═══ Data extract ═══

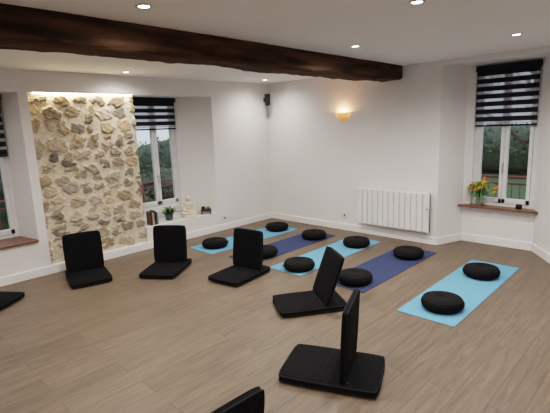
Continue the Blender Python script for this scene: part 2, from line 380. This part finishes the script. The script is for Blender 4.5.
# ---------------------------------------------------------------- folding meditation chairs
def chair(x,y,fx,fy,lean=9,label=False,by=-.13,L=.47,sc=1):
    r=empty('meditation_floor_chair',(x,y,0),math.atan2(-fx,fy)); r.scale=(sc,sc,1)
    w=.43
    b=MB(); b.pad(w,.62,.058,'black',Matrix.Translation((0,0,.0345)));
    for yy in (.10,-.02):
        b.tube([(-w*.47,yy-.06,.0635),(w*.47,yy-.06,.0635)],.0022,'pipe',5)
    b.obj('seat',r)
    a=math.radians(lean)
    T=Matrix.Translation((0,by,.062))@Matrix.Rotation(math.pi/2+a,4,'X')@Matrix.Translation((0,L/2,0))
    b=MB(); b.pad(.41,L,.05,'black',T); b.obj('backrest',r)
    b=MB()
    for sx in (-1,1):
        b.tube([(sx*w*.42,by+.03,.055),(sx*w*.42,by-.005,.066),(sx*w*.42,by-.04,.055)],.010,'pipe',8)
    b.tube([(-w*.43,by,.061),(w*.43,by,.061)],.011,'pipe',8)
    b.obj('hinge_band',r)
    if label:
        b=MB(); b.box(w/2-.002,w/2+.004,-.28,-.25,.015,.05,'label'); b.obj('label',r)
chair(1.87,4.90,-.24,-.97,6,L=.45)
chair(2.60,4.40,-.82,-.57,6,L=.45)
chair(3.015,3.547,-.98,-.14,7,L=.44)
chair(2.88,2.43,-.83,.56,20,L=.46,by=-.11)
chair(2.13,1.60,-.40,.92,3,True,by=-.10,L=.48,sc=1.04)
chair(.96,1.455,0.03,1,8,L=.48)
chair(.846,4.97,.6,-.8,8)

# ---------------------------------------------------------------- radiator
b=MB(); y0,y1,z0,z1=2.43,3.53,.17,.71; n=13; p=(y1-y0)/n
for i in range(n):
    ya=y0+i*p+.008; yb=y0+(i+1)*p-.008
    b.prism([(5.355,ya+.008),(5.365,ya),(5.42,ya),(5.42,yb),(5.365,yb),(5.355,yb-.008)],z0+.012,z1-.012,'rad')
b.box(5.385,5.415,y0,y1,z0,z1-.004,'rad')
b.box(5.365,5.42,y0,y0+.03,z0,z1,'rad'); b.box(5.365,5.42,y1-.02,y1,z0,z1,'rad')
b.box(5.415,5.468,y0+.25,y0+.29,z0+.1,z0+.4,'rad'); b.box(5.415,5.468,y1-.29,y1-.25,z0+.1,z0+.4,'rad')
b.box(5.348,5.366,y0+.004,y0+.034,.40,.52,'plastic'); b.box(5.345,5.349,y0+.010,y0+.028,.485,.505,'darkplastic')
b.obj('wall_radiator',bevel=.004)

# ---------------------------------------------------------------- wall sconce
def sconce():
    cy,cz=3.84,1.76; b=MB(); R=.125; D=.10; Hh=.12; n=20;m=10; vs=[];fs=[]
    for s in (1,.93):
        for j in range(m+1):
            t=math.pi/2*j/m
            for i in range(n+1):
                a=-math.pi/2+math.pi*i/n
                rr=math.cos(t)**.8 if t<math.pi/2 else 0
                vs.append((EX-.004-D*s*rr*math.cos(a),cy+R*s*rr*math.sin(a),cz+.05-Hh*s*math.sin(t)))
    q=(m+1)*(n+1)
    for o in (0,q):
        for j in range(m):
            for i in range(n):
                a=o+j*(n+1)+i; fs.append([a,a+1,a+n+2,a+n+1])
    for i in range(n): fs.append([i,i+1,q+i+1,q+i])
    b.add(vs,fs,'sconce',True)
    b.box(EX-.012,EX,cy-.03,cy+.03,cz-.03,cz+.04,'plastic')
    o=b.obj('wall_sconce')
    l=bpy.data.lights.new('sconce_bulb','POINT'); l.energy=4.0; l.color=(1,.60,.30); l.shadow_soft_size=.03
    o2=bpy.data.objects.new('sconce_bulb',l); o2.location=(EX-.055,cy,cz+.04); o2.parent=o; scene.collection.objects.link(o2)
sconce()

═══

*Your objective:*
Copy all the data exactly as written, but skip any picture.

*Reply to the exercise:*
Continue the Blender Python script for this scene: part 2, from line 380. This part finishes the script. The script is for Blender 4.5.
# ---------------------------------------------------------------- folding meditation chairs
def chair(x,y,fx,fy,lean=9,label=False,by=-.13,L=.47,sc=1):
    r=empty('meditation_floor_chair',(x,y,0),math.atan2(-fx,fy)); r.scale=(sc,sc,1)
    w=.43
    b=MB(); b.pad(w,.62,.058,'black',Matrix.Translation((0,0,.0345)));
    for yy in (.10,-.02):
        b.tube([(-w*.47,yy-.06,.0635),(w*.47,yy-.06,.0635)],.0022,'pipe',5)
    b.obj('seat',r)
    a=math.radians(lean)
    T=Matrix.Translation((0,by,.062))@Matrix.Rotation(math.pi/2+a,4,'X')@Matrix.Translation((0,L/2,0))
    b=MB(); b.pad(.41,L,.05,'black',T); b.obj('backrest',r)
    b=MB()
    for sx in (-1,1):
        b.tube([(sx*w*.42,by+.03,.055),(sx*w*.42,by-.005,.066),(sx*w*.42,by-.04,.055)],.010,'pipe',8)
    b.tube([(-w*.43,by,.061),(w*.43,by,.061)],.011,'pipe',8)
    b.obj('hinge_band',r)
    if label:
        b=MB(); b.box(w/2-.002,w/2+.004,-.28,-.25,.015,.05,'label'); b.obj('label',r)
chair(1.87,4.90,-.24,-.97,6,L=.45)
chair(2.60,4.40,-.82,-.57,6,L=.45)
chair(3.015,3.547,-.98,-.14,7,L=.44)
chair(2.88,2.43,-.83,.56,20,L=.46,by=-.11)
chair(2.13,1.60,-.40,.92,3,True,by=-.10,L=.48,sc=1.04)
chair(.96,1.455,0.03,1,8,L=.48)
chair(.846,4.97,.6,-.8,8)

# ---------------------------------------------------------------- radiator
b=MB(); y0,y1,z0,z1=2.43,3.53,.17,.71; n=13; p=(y1-y0)/n
for i in range(n):
    ya=y0+i*p+.008; yb=y0+(i+1)*p-.008
    b.prism([(5.355,ya+.008),(5.365,ya),(5.42,ya),(5.42,yb),(5.365,yb),(5.355,yb-.008)],z0+.012,z1-.012,'rad')
b.box(5.385,5.415,y0,y1,z0,z1-.004,'rad')
b.box(5.365,5.42,y0,y0+.03,z0,z1,'rad'); b.box(5.365,5.42,y1-.02,y1,z0,z1,'rad')
b.box(5.415,5.468,y0+.25,y0+.29,z0+.1,z0+.4,'rad'); b.box(5.415,5.468,y1-.29,y1-.25,z0+.1,z0+.4,'rad')
b.box(5.348,5.366,y0+.004,y0+.034,.40,.52,'plastic'); b.box(5.345,5.349,y0+.010,y0+.028,.485,.505,'darkplastic')
b.obj('wall_radiator',bevel=.004)

# ---------------------------------------------------------------- wall sconce
def sconce():
    cy,cz=3.84,1.76; b=MB(); R=.125; D=.10; Hh=.12; n=20;m=10; vs=[];fs=[]
    for s in (1,.93):
        for j in range(m+1):
            t=math.pi/2*j/m
            for i in range(n+1):
                a=-math.pi/2+math.pi*i/n
                rr=math.cos(t)**.8 if t<math.pi/2 else 0
                vs.append((EX-.004-D*s*rr*math.cos(a),cy+R*s*rr*math.sin(a),cz+.05-Hh*s*math.sin(t)))
    q=(m+1)*(n+1)
    for o in (0,q):
        for j in range(m):
            for i in range(n):
                a=o+j*(n+1)+i; fs.append([a,a+1,a+n+2,a+n+1])
    for i in range(n): fs.append([i,i+1,q+i+1,q+i])
    b.add(vs,fs,'sconce',True)
    b.box(EX-.012,EX,cy-.03,cy+.03,cz-.03,cz+.04,'plastic')
    o=b.obj('wall_sconce')
    l=bpy.data.lights.new('sconce_bulb','POINT'); l.energy=4.0; l.color=(1,.60,.30); l.shadow_soft_size=.03
    o2=bpy.data.objects.new('sconce_bulb',l); o2.location=(EX-.055,cy,cz+.04); o2.parent=o; scene.collection.objects.link(o2)
sconce()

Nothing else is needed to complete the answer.